Exercise prompt>
Can you transcribe the data exactly? Leave the pictures out.
- - - - -
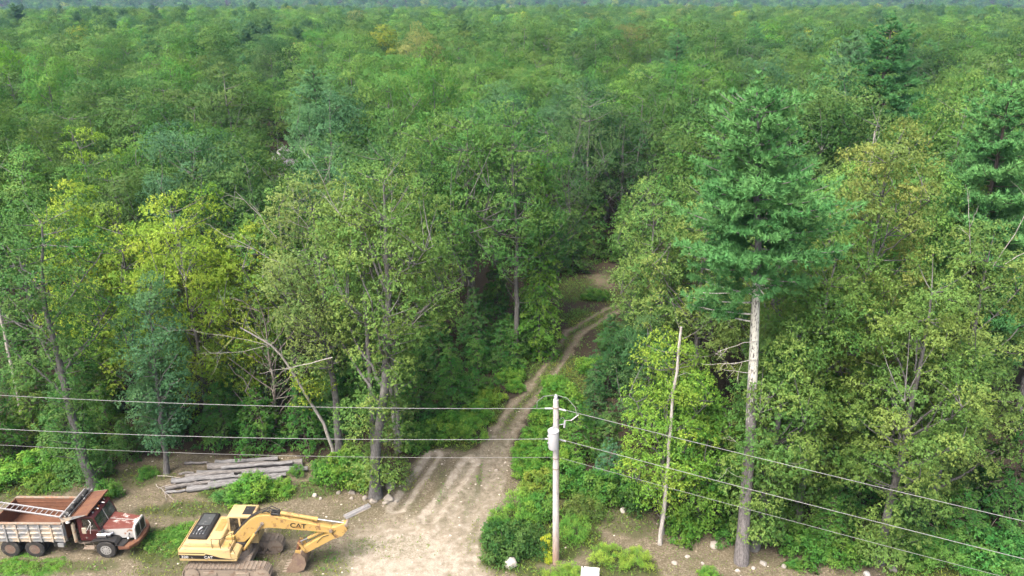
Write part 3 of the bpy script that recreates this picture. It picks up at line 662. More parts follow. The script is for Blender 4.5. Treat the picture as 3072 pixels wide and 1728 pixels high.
# young layered trees in the shade
LAY = [layered('young%d' % k, 120 + k, h, R, .05, .30, L=.13, W=.08, nl=7, gap=.11) for k, (h, R) in enumerate([(5.0, 2.3), (6.0, 2.0), (4.0, 2.2), (8.5, 2.6)])]
YOUNG = [(-19.6, 46.8, 0, 1.0, (.040, .092, .024), 'low hemlock behind the left part of the log pile'), (-17.0, 46.4, 2, 1.15, (.046, .104, .024), 'spreading bright hemlock right behind the middle of the log pile'), (-14.2, 46.8, 0, 1.0, (.042, .098, .024), 'hemlock behind the right end of the log pile'), (-12.0, 47.8, 1, .95, HEM, 'dark hemlock between the log pile and the pale slim trunks'),
         (-10.4, 43.4, 2, .62, (.085, .125, .026), 'leafy yellow-green sapling at the foot of the leaning birch'), (-29.3, 45.4, 0, 1.0, (.046, .098, .026), 'young hemlock left of the leaning grey trunk'), (-32.4, 47.0, 1, 1.1, (.070, .110, .026), 'yellowish sapling at the left edge above the meadow'), (-24.0, 47.5, 3, .9, OAKD, 'dark young tree behind the narrow blue-green tree'), (-34.5, 50, 3, 1.2, OAK, 'green young tree at the extreme left edge'),
         (-6.8, 49.2, 2, 1.1, (.050, .112, .030), 'spreading green sapling at the top of the sandy ruts'), (-4.4, 50.8, 0, 1.05, (.052, .118, .030), 'bright young beech on the left bank of the track'), (-2.6, 54.2, 1, .85, (.044, .104, .026), 'young beech beside the middle of the track, left bank'), (-8.8, 52.5, 3, .8, (.040, .090, .026), 'taller sapling behind the left bank saplings'), (-5.6, 55.0, 1, 1.05, HEM, 'dark hemlock under the slanting-trunk oak'), (-.9, 57.6, 0, .85, (.040, .094, .026), 'low hemlock at the foot of the straight oak trunk'), (-3.0, 58.6, 3, .8, HEM, 'dark hemlock under the paired oaks'), (1.4, 62.0, 3, .75, (.050, .112, .026), 'layered young beech on the left of the track bend'),
         (7.4, 54.2, 3, .75, (.034, .080, .030), 'dark young tree on the right bank of the track, upper one'), (5.8, 49.0, 1, .95, (.036, .084, .034), 'dark young tree on the right bank of the track, lower one'), (9.8, 57.4, 3, .95, OAKD, 'dense dark sapling above the right bank'), (13.2, 62.5, 3, 1.1, OAK, 'green young tree at the right of the track bend'), (4.2, 45.0, 0, .85, (.062, .125, .028), 'bright sapling right of the track, just above the pole top'), (6.3, 44.6, 1, .8, OAK, 'speckled green sapling right of the pole top'),
         (6.6, 81.5, 3, .95, (.050, .090, .026), 'layered beech in the shade at the end of the track'), (3.6, 79.0, 3, .85, DARK, 'dark hemlock left of the track end'), (15.5, 69.0, 3, 1.1, OAK, 'leafy sapling right of the track end'), (26.6, 41.0, 3, 1.15, HEM, 'dark young hemlock at the right edge below the pine'), (28.6, 38.4, 1, 1.25, (.040, .088, .026), 'feathery young tree at the lower right edge'), (24.6, 36.2, 0, .9, (.045, .100, .026), 'low green sapling at the foot of the right-hand oaks'), (22.6, 37.4, 1, .85, HEM, 'dark sapling behind the large right-hand oak'), (17.6, 36.2, 0, .75, (.055, .108, .024), 'low leafy sapling between the two right-hand oak trunks'), (14.8, 37.6, 1, .9, (.060, .100, .026), 'sapling close behind the tall pine foot'),
         (-.2, 60.8, 0, .9, (.058, .122, .030), 'bright low sapling under the pointed beech'), (.0, 58.2, 2, .8, (.062, .128, .030), 'bright spreading sapling at the left edge of the track bend'), (-7.4, 57.0, 3, .8, (.042, .092, .028), 'dark young tree left of the slanting oak trunk'), (-10.6, 50.4, 1, 1.0, (.050, .108, .030), 'green sapling behind the pale slim trunks'), (2.4, 63.8, 2, .6, (.070, .130, .030), 'low bright sapling where the track bends'), (9.4, 87.0, 3, 1.0, (.055, .105, .028), 'young tree closing the far end of the track, middle'), (12.6, 85.5, 3, 1.05, (.060, .112, .028), 'young tree closing the far end of the track, right'), (5.6, 85.5, 3, .9, (.050, .098, .028), 'young tree closing the far end of the track, left'), (14.6, 80.5, 3, .8, (.066, .115, .028), 'yellowish sapling beside the bare patch at the track end'), (11.6, 78.5, 2, .5, (.070, .120, .030), 'low sapling on the bare patch at the track end'),
         (-13.2, 50.2, 3, .8, (.052, .108, .028), 'leafy young tree in the hollow behind the leaning birch'), (-19.6, 49.6, 3, .75, (.056, .112, .028), 'leafy young tree under the yellow trees, right side'), (-24.6, 49.4, 3, .75, (.060, .112, .028), 'leafy young tree under the yellow trees, left side'), (-10.4, 54.6, 3, .85, (.050, .108, .028), 'leafy young tree in the dark hollow left of the track oaks'), (-6.4, 58.2, 3, .75, (.050, .110, .030), 'leafy young tree between the track oaks'), (-13.0, 55.4, 3, .9, (.046, .100, .028), 'young tree deep in the hollow behind the olive oaks'), (-4.6, 53.4, 1, .9, (.056, .116, .030), 'green sapling in the middle of the left bank'), (-8.4, 49.6, 0, .9, (.056, .118, .030), 'bright sapling behind the head of the left rut'), (-29.6, 51.0, 3, .8, (.056, .108, .028), 'leafy young tree under the slender yellow tree'), (-1.4, 63.5, 3, .85, (.046, .104, .028), 'young beech behind the straight oak trunk'), (18.8, 38.0, 3, .8, (.052, .108, .028), 'leafy young tree inside the right-hand oak mass'), (22.0, 41.0, 3, .9, (.050, .104, .028), 'young tree behind the large right-hand oak, farther back'), (12.2, 41.5, 3, .8, (.052, .110, .028), 'young tree behind the dense young beech'),
         (-30.2, 48.8, 3, .8, (.050, .100, .026), 'young tree in the shade left of the narrow blue-green tree'), (-27.6, 47.2, 0, 1.0, (.058, .105, .026), 'spreading sapling behind the leaning grey trunk'), (-34.2, 45.2, 0, 1.1, (.055, .110, .026), 'sapling behind the meadow at the left edge'), (-25.4, 45.0, 2, .8, (.050, .100, .030), 'low sapling between the grey trunk and the narrow blue-green tree')]
for k, (x, y, i, s, c_, l) in enumerate(YOUNG):
    T('sapling', l, LAY[i], x, y, c_, keep=1.2, rz=k * 1.7, sc=s * (1 + .1 * math.sin(k * 3.1)), bark=BROWNB, group='young trees under the edge of the forest')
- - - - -
Reply to the exercise>
Write part 3 of the bpy script that recreates this picture. It picks up at line 662. More parts follow. The script is for Blender 4.5. Treat the picture as 3072 pixels wide and 1728 pixels high.
# young layered trees in the shade
LAY = [layered('young%d' % k, 120 + k, h, R, .05, .30, L=.13, W=.08, nl=7, gap=.11) for k, (h, R) in enumerate([(5.0, 2.3), (6.0, 2.0), (4.0, 2.2), (8.5, 2.6)])]
YOUNG = [(-19.6, 46.8, 0, 1.0, (.040, .092, .024), 'low hemlock behind the left part of the log pile'), (-17.0, 46.4, 2, 1.15, (.046, .104, .024), 'spreading bright hemlock right behind the middle of the log pile'), (-14.2, 46.8, 0, 1.0, (.042, .098, .024), 'hemlock behind the right end of the log pile'), (-12.0, 47.8, 1, .95, HEM, 'dark hemlock between the log pile and the pale slim trunks'),
         (-10.4, 43.4, 2, .62, (.085, .125, .026), 'leafy yellow-green sapling at the foot of the leaning birch'), (-29.3, 45.4, 0, 1.0, (.046, .098, .026), 'young hemlock left of the leaning grey trunk'), (-32.4, 47.0, 1, 1.1, (.070, .110, .026), 'yellowish sapling at the left edge above the meadow'), (-24.0, 47.5, 3, .9, OAKD, 'dark young tree behind the narrow blue-green tree'), (-34.5, 50, 3, 1.2, OAK, 'green young tree at the extreme left edge'),
         (-6.8, 49.2, 2, 1.1, (.050, .112, .030), 'spreading green sapling at the top of the sandy ruts'), (-4.4, 50.8, 0, 1.05, (.052, .118, .030), 'bright young beech on the left bank of the track'), (-2.6, 54.2, 1, .85, (.044, .104, .026), 'young beech beside the middle of the track, left bank'), (-8.8, 52.5, 3, .8, (.040, .090, .026), 'taller sapling behind the left bank saplings'), (-5.6, 55.0, 1, 1.05, HEM, 'dark hemlock under the slanting-trunk oak'), (-.9, 57.6, 0, .85, (.040, .094, .026), 'low hemlock at the foot of the straight oak trunk'), (-3.0, 58.6, 3, .8, HEM, 'dark hemlock under the paired oaks'), (1.4, 62.0, 3, .75, (.050, .112, .026), 'layered young beech on the left of the track bend'),
         (7.4, 54.2, 3, .75, (.034, .080, .030), 'dark young tree on the right bank of the track, upper one'), (5.8, 49.0, 1, .95, (.036, .084, .034), 'dark young tree on the right bank of the track, lower one'), (9.8, 57.4, 3, .95, OAKD, 'dense dark sapling above the right bank'), (13.2, 62.5, 3, 1.1, OAK, 'green young tree at the right of the track bend'), (4.2, 45.0, 0, .85, (.062, .125, .028), 'bright sapling right of the track, just above the pole top'), (6.3, 44.6, 1, .8, OAK, 'speckled green sapling right of the pole top'),
         (6.6, 81.5, 3, .95, (.050, .090, .026), 'layered beech in the shade at the end of the track'), (3.6, 79.0, 3, .85, DARK, 'dark hemlock left of the track end'), (15.5, 69.0, 3, 1.1, OAK, 'leafy sapling right of the track end'), (26.6, 41.0, 3, 1.15, HEM, 'dark young hemlock at the right edge below the pine'), (28.6, 38.4, 1, 1.25, (.040, .088, .026), 'feathery young tree at the lower right edge'), (24.6, 36.2, 0, .9, (.045, .100, .026), 'low green sapling at the foot of the right-hand oaks'), (22.6, 37.4, 1, .85, HEM, 'dark sapling behind the large right-hand oak'), (17.6, 36.2, 0, .75, (.055, .108, .024), 'low leafy sapling between the two right-hand oak trunks'), (14.8, 37.6, 1, .9, (.060, .100, .026), 'sapling close behind the tall pine foot'),
         (-.2, 60.8, 0, .9, (.058, .122, .030), 'bright low sapling under the pointed beech'), (.0, 58.2, 2, .8, (.062, .128, .030), 'bright spreading sapling at the left edge of the track bend'), (-7.4, 57.0, 3, .8, (.042, .092, .028), 'dark young tree left of the slanting oak trunk'), (-10.6, 50.4, 1, 1.0, (.050, .108, .030), 'green sapling behind the pale slim trunks'), (2.4, 63.8, 2, .6, (.070, .130, .030), 'low bright sapling where the track bends'), (9.4, 87.0, 3, 1.0, (.055, .105, .028), 'young tree closing the far end of the track, middle'), (12.6, 85.5, 3, 1.05, (.060, .112, .028), 'young tree closing the far end of the track, right'), (5.6, 85.5, 3, .9, (.050, .098, .028), 'young tree closing the far end of the track, left'), (14.6, 80.5, 3, .8, (.066, .115, .028), 'yellowish sapling beside the bare patch at the track end'), (11.6, 78.5, 2, .5, (.070, .120, .030), 'low sapling on the bare patch at the track end'),
         (-13.2, 50.2, 3, .8, (.052, .108, .028), 'leafy young tree in the hollow behind the leaning birch'), (-19.6, 49.6, 3, .75, (.056, .112, .028), 'leafy young tree under the yellow trees, right side'), (-24.6, 49.4, 3, .75, (.060, .112, .028), 'leafy young tree under the yellow trees, left side'), (-10.4, 54.6, 3, .85, (.050, .108, .028), 'leafy young tree in the dark hollow left of the track oaks'), (-6.4, 58.2, 3, .75, (.050, .110, .030), 'leafy young tree between the track oaks'), (-13.0, 55.4, 3, .9, (.046, .100, .028), 'young tree deep in the hollow behind the olive oaks'), (-4.6, 53.4, 1, .9, (.056, .116, .030), 'green sapling in the middle of the left bank'), (-8.4, 49.6, 0, .9, (.056, .118, .030), 'bright sapling behind the head of the left rut'), (-29.6, 51.0, 3, .8, (.056, .108, .028), 'leafy young tree under the slender yellow tree'), (-1.4, 63.5, 3, .85, (.046, .104, .028), 'young beech behind the straight oak trunk'), (18.8, 38.0, 3, .8, (.052, .108, .028), 'leafy young tree inside the right-hand oak mass'), (22.0, 41.0, 3, .9, (.050, .104, .028), 'young tree behind the large right-hand oak, farther back'), (12.2, 41.5, 3, .8, (.052, .110, .028), 'young tree behind the dense young beech'),
         (-30.2, 48.8, 3, .8, (.050, .100, .026), 'young tree in the shade left of the narrow blue-green tree'), (-27.6, 47.2, 0, 1.0, (.058, .105, .026), 'spreading sapling behind the leaning grey trunk'), (-34.2, 45.2, 0, 1.1, (.055, .110, .026), 'sapling behind the meadow at the left edge'), (-25.4, 45.0, 2, .8, (.050, .100, .030), 'low sapling between the grey trunk and the narrow blue-green tree')]
for k, (x, y, i, s, c_, l) in enumerate(YOUNG):
    T('sapling', l, LAY[i], x, y, c_, keep=1.2, rz=k * 1.7, sc=s * (1 + .1 * math.sin(k * 3.1)), bark=BROWNB, group='young trees under the edge of the forest')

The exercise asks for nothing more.